A little-discussed phenomenon is unfolding: the most conscious and awakened members of society are quietly withdrawing from public life. They are not doing so through media attention or as a form of protest. They are disappearing as much as possible, without drama or fanfare. They are choosing a solitary life over a social existence: they are severing ties with their social circles, abandoning their careers, quitting social media, and consciously and willingly investing themselves in other, more marginalized forms of society.

Carl Jung predicted this: he called it “the necessary withdrawal.” For when a person becomes more conscious, continuing to participate in the collective unconscious becomes burdensome, even painful. An ever-widening gap develops between individual consciousness and the collective unconscious, and this gap demands increasing energy to bear.

This withdrawal is inevitable, essential. Becoming more conscious creates a distance from society. It’s a concrete phenomenon, a mechanism of psychological survival in the face of the threats of mass unconsciousness. Feeling a need to leave everything behind, to become marginalized: these are not antisocial impulses, but an instinct for protection, a need for authenticity and freedom, a step towards liberation and individuality.

Society functions on collective, occult principles: egregores. These are collective thought forms, created and enriched by human physical, emotional, and psychological activities. They structure and cement lives in society. But they also limit aspirations for spiritual liberation and the individual path of life.

These egregores are not accidents, but the invisible building blocks of the system. And from this hidden aspect arise the unconscious aspects of society: conflicts, wars, certainties, habits, dogmas, opinions, thought groups, ideologies, projections, dualities, accusations… They operate through the unconscious participation of society’s members. From the moment a person awakens and begins to individualize their thoughts and life, they begin to free themselves from the collective and limiting egregors that previously governed their existence. They become a threat to the entire system; they feel out of step. Existential questions and problems then emerge.

Faced with this realization and these new difficulties, withdrawing quietly seems the best solution. Once eyes are opened, once consciousness has emerged, it is impossible to turn back. It is an invisible and incomprehensible process for society, but powerful and irreversible. Relationships become untenable, the meaning of life absurd. This is not arrogance or superiority; it is awareness.
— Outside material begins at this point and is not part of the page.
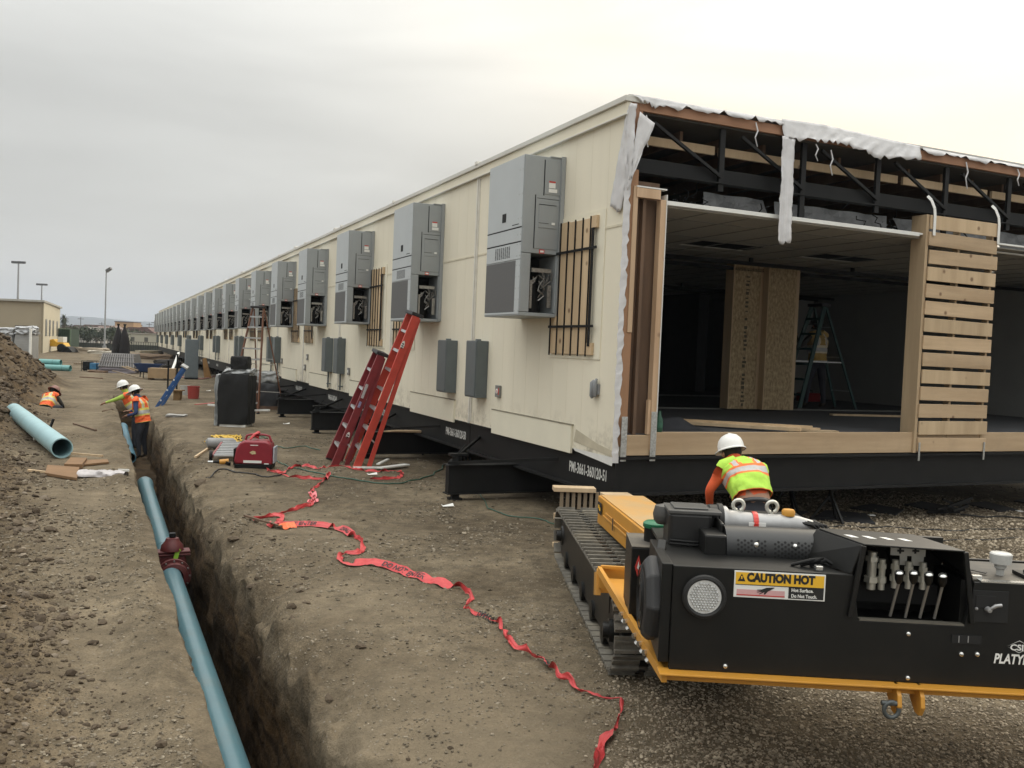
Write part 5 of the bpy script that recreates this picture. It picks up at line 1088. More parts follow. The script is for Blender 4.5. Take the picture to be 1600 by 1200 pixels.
# fuel tank, filler, warning diamond
w=MB(); w.box((.60,4.45,.735),(.72,4.80,1.085)); w.box((.722,4.46,.735),(.80,4.80,1.07)); tk=w.build('fuel_tank',MBK,bevel=.006,**kw)
w=MB(); w.box((.60,4.45,1.086),(.80,4.80,1.090)); w.build('tank_top',DUST,tk,world=True)
w=MB(); w.lathe([(.055,1.09),(.055,1.165),(.0005,1.166)],(.73,4.62,0),22); w.build('filler_neck',BLK2,tk,world=True,smooth=R(40))
w=MB(); w.lathe([(.059,1.16),(.062,1.166),(.062,1.182),(.05,1.192),(.0005,1.193)],(.73,4.62,0),22); w.build('green_cap',M('green_cap_plastic',(.015,.15,.07),.4),tk,world=True,smooth=R(40))
w=MB(); w.add([(.6365,4.4475,.93),(.650,4.4475,.99),(.6365,4.4475,1.05),(.618,4.4475,.99)],[(0,1,2,3)]); w.build('warning_diamond',RED,tk,world=True)
w=MB(); w.add([(.6365,4.4465,.975),(.642,4.4465,.985),(.6365,4.4465,1.02),(.630,4.4465,.985)],[(0,1,2,3)]); w.build('diamond_flame',STK,tk,world=True)
# fan shroud facing left
w=MB(); vs=[(.19,.0),(.19,.035),(.165,.06),(.05,.065),(.001,.065)]
w.lathe([(r_,-x_) for r_,x_ in vs],(.665,YF+.22,.975),8,axis='X'); w.build('fan_shroud',M('shroud_black',(.025,.025,.026),.6,var=.1),bevel=.008,**kw)
w=MB()
for r_ in (.05,.09,.13): w.lathe([(r_,-.068),(r_+.006,-.072),(r_+.012,-.068)],(.665,YF+.22,.975),32,axis='X')
w.build('shroud_ring',BLK2,smooth=R(50),**kw)
w=MB(); w.bar((.68,YF+.26,1.12),(.70,YF+.36,1.20),.04,.03); w.box((.67,YF+.1,.74),(.70,YF+.5,.80)); w.build('shroud_bracket',MBK,bevel=.006,**kw)
# yellow engine cover beyond
ycv=Matrix.Translation((.62,7.88,0))@Matrix.Rotation(R(9),4,'Z')
w=MB(); w.hexa([(0,0,.56),(0,-2.0,.56),(.42,-2.0,.56),(.42,0,.56),(0,0,.80),(0,-2.0,.80),(.42,-2.0,.80),(.42,0,.80)])
w.box((-.012,-1.95,.655),(.0,-.25,.675)); w.box((-.012,-1.95,.70),(-.0,-.35,.712)); yb=w.build('engine_cover',ORG,bevel=.012,xf=ycv,**kw)
w=MB(); w.box((.02,-1.98,.803),(.40,-.02,.808)); w.build('cover_top',ORGD,yb,world=True,xf=ycv)
w=MB(); w.box((-.014,-.20,.66),(-.0115,-.06,.76)); w.box((-.014,-.66,.62),(-.0125,-.63,.72)); w.build('cover_badge',INK,yb,world=True,xf=ycv)
w=MB(); w.box((-.0155,-.17,.69),(-.0142,-.12,.72)); w.box((-.0155,-.13,.705),(-.0142,-.08,.735)); w.build('badge_mark',YEL,yb,world=True,xf=ycv)
w=MB(); w.box((.05,-1.9,.15),(.9,-.05,.555)); w.cyl((-.1,-.7,.42),(.9,-.7,.42),.07,n=14); w.cyl((-.1,-1.2,.45),(.9,-1.2,.45),.05,n=14); w.build('undercarriage_frame',MBK,bevel=.01,xf=ycv,**kw)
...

A painful feeling of loneliness, of being different, of being misunderstood, of being mocked, then arises. This feeling of psychological loneliness is far more unbearable than physical loneliness, which remains objective and visible. This loneliness, however, is invisible. It has no backup plan or instruction manual. This existence is lived from a different and unique reality.

Withdrawing from public life is a healthy and normal protective reflex. It is not an escape or a hatred of society, but a respect for their individuality. To remain and maintain their former life would be a betrayal of their conscience, a constant effort doomed from the start.

George Gurdjieff said:

“Men are machines, and one can only expect mechanical actions from machines.” “When a man begins to know himself, he sees that he has nothing that is truly his own… [and] everything he has considered his own—his opinions, his thoughts, his convictions, his tastes, his habits, even his flaws and vices—all of this does not belong to him, but has either been formed by imitation or borrowed from something ready-made. By feeling this, a man can feel his nothingness. And by feeling his nothingness, a man must see himself as he truly is.”

To awaken is to perceive an entire society on autopilot, completely controlled by invisible forces of which it is not even aware. It is to perceive a society constantly projecting its shadows outward. It is to perceive a society ignorant of its own divine spark, which is squandering the spiritual dimension of its existence without even realizing it.

It’s like watching a bad movie, a mass psychosis, a zombie apocalypse. Because Jung called this the weight of the gaze. Participation in this game then becomes impossible.

Withdrawal becomes a spiritual obligation. But discreetly, so as not to become a target and not to feed the collective energies of conflict. Once on one’s unique life path, once the process of individualization has begun, it becomes impossible to participate in social life as before, because the gap is too wide, too unbearable, too false, too incompatible; the mask of falsehood is too heavy.

To withdraw is to preserve oneself and to be able to develop one’s divine individuality; it is to finally become who one truly is. This is a social phenomenon that is nowhere mentioned, that is not the subject of any study, because its primary characteristic is spiritual.